INFORMATION SUPPLIED start

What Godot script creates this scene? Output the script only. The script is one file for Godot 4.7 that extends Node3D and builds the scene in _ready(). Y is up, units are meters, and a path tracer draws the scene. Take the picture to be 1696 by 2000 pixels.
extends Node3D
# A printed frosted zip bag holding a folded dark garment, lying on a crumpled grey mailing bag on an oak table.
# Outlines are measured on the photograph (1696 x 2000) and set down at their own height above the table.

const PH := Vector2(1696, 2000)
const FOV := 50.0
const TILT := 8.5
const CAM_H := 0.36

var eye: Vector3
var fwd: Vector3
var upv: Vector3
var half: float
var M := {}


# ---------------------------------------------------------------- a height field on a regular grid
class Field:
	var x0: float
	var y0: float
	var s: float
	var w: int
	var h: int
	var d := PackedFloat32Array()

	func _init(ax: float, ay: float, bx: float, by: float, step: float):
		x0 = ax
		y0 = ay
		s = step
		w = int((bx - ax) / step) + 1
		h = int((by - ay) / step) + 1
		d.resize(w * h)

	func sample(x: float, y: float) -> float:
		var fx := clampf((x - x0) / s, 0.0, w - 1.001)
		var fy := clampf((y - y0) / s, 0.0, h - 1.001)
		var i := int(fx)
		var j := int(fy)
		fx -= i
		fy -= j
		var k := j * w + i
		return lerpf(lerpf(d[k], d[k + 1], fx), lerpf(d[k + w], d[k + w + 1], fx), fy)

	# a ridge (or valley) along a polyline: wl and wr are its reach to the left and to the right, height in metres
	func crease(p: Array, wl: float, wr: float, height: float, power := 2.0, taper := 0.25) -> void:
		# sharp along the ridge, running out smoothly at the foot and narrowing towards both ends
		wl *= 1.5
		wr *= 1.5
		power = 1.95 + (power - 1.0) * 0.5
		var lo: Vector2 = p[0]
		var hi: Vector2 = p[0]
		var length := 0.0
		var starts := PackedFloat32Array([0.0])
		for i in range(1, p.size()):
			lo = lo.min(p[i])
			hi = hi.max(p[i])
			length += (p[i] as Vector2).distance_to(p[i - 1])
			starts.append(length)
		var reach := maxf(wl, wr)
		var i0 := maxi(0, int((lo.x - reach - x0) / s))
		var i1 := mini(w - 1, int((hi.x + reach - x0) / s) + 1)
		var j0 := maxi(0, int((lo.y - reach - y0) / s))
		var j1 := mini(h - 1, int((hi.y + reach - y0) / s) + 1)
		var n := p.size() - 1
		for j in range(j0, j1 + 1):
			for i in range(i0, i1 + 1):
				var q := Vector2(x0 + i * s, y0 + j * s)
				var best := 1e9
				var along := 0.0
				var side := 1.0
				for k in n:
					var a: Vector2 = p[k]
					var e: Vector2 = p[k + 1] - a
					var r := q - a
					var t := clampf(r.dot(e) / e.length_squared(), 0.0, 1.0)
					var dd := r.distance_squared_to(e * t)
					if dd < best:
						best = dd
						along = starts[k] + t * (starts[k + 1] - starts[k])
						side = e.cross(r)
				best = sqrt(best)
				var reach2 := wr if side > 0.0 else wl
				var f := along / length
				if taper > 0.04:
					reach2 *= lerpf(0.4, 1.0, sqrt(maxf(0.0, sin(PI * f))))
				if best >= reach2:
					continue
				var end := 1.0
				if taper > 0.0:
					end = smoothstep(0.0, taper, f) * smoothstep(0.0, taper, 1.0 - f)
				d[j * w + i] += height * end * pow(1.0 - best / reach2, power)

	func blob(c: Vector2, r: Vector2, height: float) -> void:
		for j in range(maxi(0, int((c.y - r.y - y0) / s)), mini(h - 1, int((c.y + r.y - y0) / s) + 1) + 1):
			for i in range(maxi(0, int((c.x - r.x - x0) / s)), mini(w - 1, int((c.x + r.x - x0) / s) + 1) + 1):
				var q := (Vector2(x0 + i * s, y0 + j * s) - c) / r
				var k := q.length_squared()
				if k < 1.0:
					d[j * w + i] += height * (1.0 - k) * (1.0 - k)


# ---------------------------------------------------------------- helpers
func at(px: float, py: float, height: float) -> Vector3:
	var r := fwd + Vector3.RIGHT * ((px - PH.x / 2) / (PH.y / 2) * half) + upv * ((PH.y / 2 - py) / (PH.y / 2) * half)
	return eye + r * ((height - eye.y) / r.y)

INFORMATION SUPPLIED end

__WRITTEN INSTRUCTION__.
Repeat the data in its entirety, character for character.

__RESULT FOR THIS TASK__.
What Godot script creates this scene? Output the script only. The script is one file for Godot 4.7 that extends Node3D and builds the scene in _ready(). Y is up, units are meters, and a path tracer draws the scene. Take the picture to be 1696 by 2000 pixels.
extends Node3D
# A printed frosted zip bag holding a folded dark garment, lying on a crumpled grey mailing bag on an oak table.
# Outlines are measured on the photograph (1696 x 2000) and set down at their own height above the table.

const PH := Vector2(1696, 2000)
const FOV := 50.0
const TILT := 8.5
const CAM_H := 0.36

var eye: Vector3
var fwd: Vector3
var upv: Vector3
var half: float
var M := {}


# ---------------------------------------------------------------- a height field on a regular grid
class Field:
	var x0: float
	var y0: float
	var s: float
	var w: int
	var h: int
	var d := PackedFloat32Array()

	func _init(ax: float, ay: float, bx: float, by: float, step: float):
		x0 = ax
		y0 = ay
		s = step
		w = int((bx - ax) / step) + 1
		h = int((by - ay) / step) + 1
		d.resize(w * h)

	func sample(x: float, y: float) -> float:
		var fx := clampf((x - x0) / s, 0.0, w - 1.001)
		var fy := clampf((y - y0) / s, 0.0, h - 1.001)
		var i := int(fx)
		var j := int(fy)
		fx -= i
		fy -= j
		var k := j * w + i
		return lerpf(lerpf(d[k], d[k + 1], fx), lerpf(d[k + w], d[k + w + 1], fx), fy)

	# a ridge (or valley) along a polyline: wl and wr are its reach to the left and to the right, height in metres
	func crease(p: Array, wl: float, wr: float, height: float, power := 2.0, taper := 0.25) -> void:
		# sharp along the ridge, running out smoothly at the foot and narrowing towards both ends
		wl *= 1.5
		wr *= 1.5
		power = 1.95 + (power - 1.0) * 0.5
		var lo: Vector2 = p[0]
		var hi: Vector2 = p[0]
		var length := 0.0
		var starts := PackedFloat32Array([0.0])
		for i in range(1, p.size()):
			lo = lo.min(p[i])
			hi = hi.max(p[i])
			length += (p[i] as Vector2).distance_to(p[i - 1])
			starts.append(length)
		var reach := maxf(wl, wr)
		var i0 := maxi(0, int((lo.x - reach - x0) / s))
		var i1 := mini(w - 1, int((hi.x + reach - x0) / s) + 1)
		var j0 := maxi(0, int((lo.y - reach - y0) / s))
		var j1 := mini(h - 1, int((hi.y + reach - y0) / s) + 1)
		var n := p.size() - 1
		for j in range(j0, j1 + 1):
			for i in range(i0, i1 + 1):
				var q := Vector2(x0 + i * s, y0 + j * s)
				var best := 1e9
				var along := 0.0
				var side := 1.0
				for k in n:
					var a: Vector2 = p[k]
					var e: Vector2 = p[k + 1] - a
					var r := q - a
					var t := clampf(r.dot(e) / e.length_squared(), 0.0, 1.0)
					var dd := r.distance_squared_to(e * t)
					if dd < best:
						best = dd
						along = starts[k] + t * (starts[k + 1] - starts[k])
						side = e.cross(r)
				best = sqrt(best)
				var reach2 := wr if side > 0.0 else wl
				var f := along / length
				if taper > 0.04:
					reach2 *= lerpf(0.4, 1.0, sqrt(maxf(0.0, sin(PI * f))))
				if best >= reach2:
					continue
				var end := 1.0
				if taper > 0.0:
					end = smoothstep(0.0, taper, f) * smoothstep(0.0, taper, 1.0 - f)
				d[j * w + i] += height * end * pow(1.0 - best / reach2, power)

	func blob(c: Vector2, r: Vector2, height: float) -> void:
		for j in range(maxi(0, int((c.y - r.y - y0) / s)), mini(h - 1, int((c.y + r.y - y0) / s) + 1) + 1):
			for i in range(maxi(0, int((c.x - r.x - x0) / s)), mini(w - 1, int((c.x + r.x - x0) / s) + 1) + 1):
				var q := (Vector2(x0 + i * s, y0 + j * s) - c) / r
				var k := q.length_squared()
				if k < 1.0:
					d[j * w + i] += height * (1.0 - k) * (1.0 - k)


# ---------------------------------------------------------------- helpers
func at(px: float, py: float, height: float) -> Vector3:
	var r := fwd + Vector3.RIGHT * ((px - PH.x / 2) / (PH.y / 2) * half) + upv * ((PH.y / 2 - py) / (PH.y / 2) * half)
	return eye + r * ((height - eye.y) / r.y)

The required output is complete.